Certamente, Dilma, por ser economista, já tem um horizonte de solução país, mesmo dentro do governo Lula. Mantega tem sido hábil na condução da política econômica. E o que importa ver é que a crise da globalização e da economia americana tem que ser solucionada sem que o futuro do Brasil seja abalroado. E na economia, sobretudo na crise, as soluções surgem dos conflitos políticos. E é inequívoco e solar, que as finanças, se puderem, devastam o mundo, mas se salvam. E hoje, se nos Estados Unidos elas comandam, com a queda do neoliberalismo, a concertação de instituições financeiras não tem mais o mesmo domínio sobre o mundo – e sobre nós – como teve no governo de FHC ou mesmo durante parte do governo Lula. A luta dos capitais por espaço se tornou mais impetuosa. Já os nossos banqueiros e empresários não farão mais tanta pressão como fizeram nos anos 90 para o avanço do livre mercado. Um pouco de Estado acham que fará bem, para eles inclusive. É uma questão de defesa. Enfim, o mundo mudou, e é isso que Dilma já sabia e está vendo. Pela primeira vez nas histórias das crises mundiais, nós, o Brasil, estamos com razoável jogo de cintura.

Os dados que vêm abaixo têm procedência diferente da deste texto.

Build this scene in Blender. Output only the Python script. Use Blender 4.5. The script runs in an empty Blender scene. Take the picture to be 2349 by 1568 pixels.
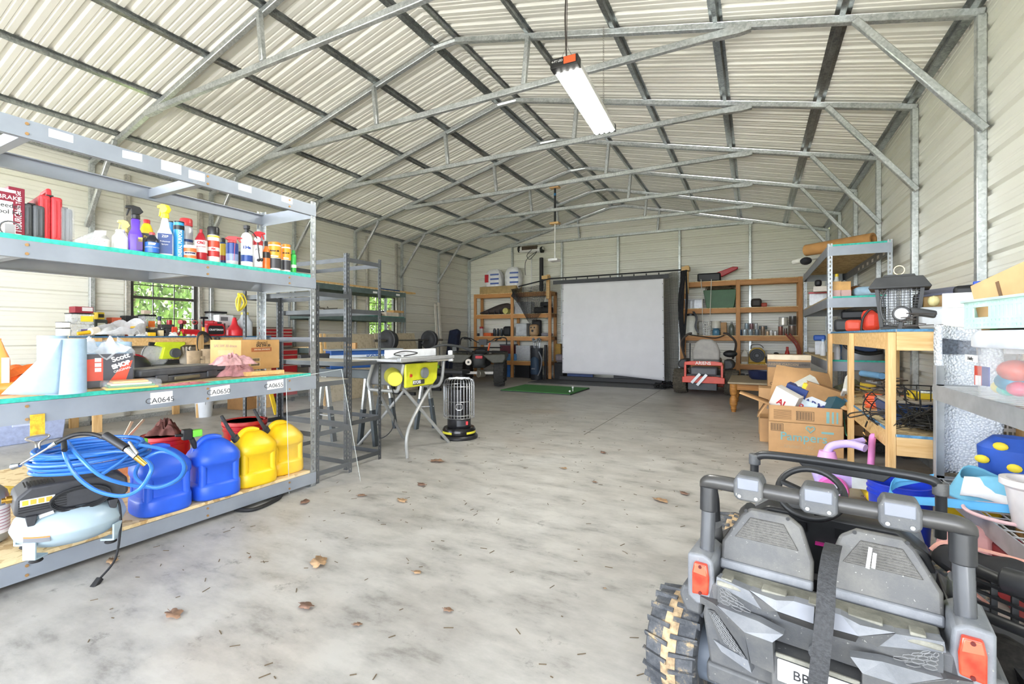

PROTEÇÃO CONTRA A CRISE DA MOEDA

Mas temos que estar de olho na fúria tonta dos capitais das finanças. Por isso, a nossa proteção passa por conter os fluxos volumosos de recursos ávidos de grana fácil. E com isso proteger nossa moeda nesse momento selvagem do câmbio que pode virar uma vasta tempestade. E trabalhar com os demais países para a recomposição estrutural do capital financeiro. Um esforço de Estado e de mercado, do setor público e do setor privado para mudar a hegemonia de financeira para produtiva. E, ao mesmo tempo, saber que a “economia mundo”, como chama Braudel, se polarizará no futuro entre Estados Unidos e China. De qualquer forma, Dilma estará vendo o deslizar deste navio globalizado para encontrar um porto monetário razoavelmente seguro, fora da novidade esperta americana, que hoje diz do dólar para o mundo “toma que o filho é teu”. Trata-se então de conseguir que a moeda transite da fraqueza do dólar para um sistema misto (dólar, euro, yuan, libra, etc.) ou mesmo o Direito Especial de Saque, ou... O Zoellig, o sub do sub do sub, assim apelidado pelo Lula, hoje no Banco Mundial, está até propondo, de uma forma ou de outra, incorporar “a relíquia bárbara”, o ouro. É preciso, pode ver o leitor, é necessário encontrar uma referência monetária. Seja como for, a guerra das moedas já está exibindo o seu filme, que pode até receber o título poético de “O Mundo da Vênus Platinada”. A moeda tem sedução e é uma construção social, faz estrondos na geoeconomia e cala fundo na geopolítica. Por essa razão, enquanto as feras rugem e não se acertam, cabe ao Brasil assumir uma posição não-liberal. O objetivo está claro: controle do fluxo de capitais para evitar que a tempestade caia sobre o nosso câmbio. A favor da nossa economia produtiva e contra a especulação financeira internacional.